En cualquier caso, no lo digo con nostalgia. Porque los tiempos, las formas y las distancias pueden haber difuminado la lejanía, pero el corazón humano, no. Él sigue bombeando a lo suyo, a fuerza de espera y de promesa. Porque vive de ello. Y si no, miren qué cante, qué tres líneas de sentenciosa promesa soleaera y qué a gusto se quedó el anónimo autor:

“Si en comiendo de mis carnes tuviera alivio tu pena,

a la voz de un pregonero

mis carnes yo las vendiera…”

Otra cuestión es qué se espera, de quién se espera y qué ha prometido. Ahí, que cada uno haga sus cuentas. Porque a cierta edad, en la más ardiente, puede uno creer que alguien conseguirá la luna y la pondrá a sus pies, pero estos ojos que se comerán la tierra, los años y la experiencia son testigos de que ésta seguirá ahí arriba, un tanto enojada por ser objeto de contrabando en labios mentirosos y oídos demasiado crédulos.

Lo dicho no es un arrebato nihilista o decadente, sino la pura y dura verdad. El puro y duro realismo de quien comprende que ciertas promesas de amor electoral o pasional, no las puede cumplir cualquiera ni, por supuesto, esperar del primero que pasa el cumplimiento de todas las ilusiones.

A pesar de todos los embustes y de la excesiva credulidad, la naturaleza humana tiende al cumplimiento como un girasol que despierta ante su amado astro. No lo podemos evitar. ¡Y qué rara maravilla que así sea! Que ni una decepción consiga matar la esperanza que albergamos, callada, secreta, en nuestro interior.

Si hojean, por casualidad, el teatro de Ibsen encontrarán esa espera dolorosa en emperadores de Roma y promesas de imposible justicia universal en pastores luteranos con demasiada confianza en su voluntad que, luego, terminan decepcionados consigo mismos, como todo hijo de hombre con dos dedos de frente.

Otro gran decepcionado en su vagar errante por las páginas de la literatura es el Sinué de Waltari, en búsqueda incansable, sedienta de eternidad. Tan sedienta y, al mismo tiempo, tan decepcionante, que es una historia que hay que leer con dos litros de agua en la mesilla o levantarse constantemente a la cocina porque te pega su misma sed.

Si le pesan los libros en las manos, que también es comprensible, mírense a sí mismos, pregúntenle a su vida, a su deseo de cumplimiento, de promesa infinita; quizá no para usted, que cree tener bastante con sus triunfos, pero mire a quien ama, a sus hijos o a su perro.
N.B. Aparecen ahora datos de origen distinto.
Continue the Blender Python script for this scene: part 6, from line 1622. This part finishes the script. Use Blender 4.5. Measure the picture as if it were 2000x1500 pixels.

Qué gran promesa la de no morir y qué esperanza tan grande de que ese deseo se cumpla.

Sin duda, hará bien en comprobar que esas promesas no las cumple usted, ni yo, ni su héroe parlamentario, y comprobará que todos, sin excepción, somos decepcionados y decepcionantes. Que no estamos a la altura. Pero, entonces, si nosotros somos incapaces, ¿quién cumple la promesa? ¿Quién responde a la esperanza? ¿Quién paga la deuda contraída?

Ante la inmensidad de tales preguntas y la evidencia de nuestra incapacidad para atraer lunas, hay quien desiste de tamaña empresa y trata, en vano, de olvidar sus deseos. Otros, como Germán Pardo García, al descubrir su poema desnudez, reconoce que:

“…He llegado a ese límite en que el mundo

se agranda más y más y necesito

de otros ojos inmensos para verle

y de otro corazón para sentirlo.”

¿Quién nos cambia el corazón y los ojos para atravesar nuestro límite, nuestra decepción? Si no hubiéramos amordazado y matado a Dios, podría responder él, pero como aseguran los maestros de la duda; esos de los que precisamente dudo yo, Dios ni existe ni habla, y no hay más remedio que conformarse con las rebajas de expectativa estoica y algún minuto publicitario,  aunque nuestra intuición nos contradiga y siga esperándolo todo de nuestro breve viaje por la tierra.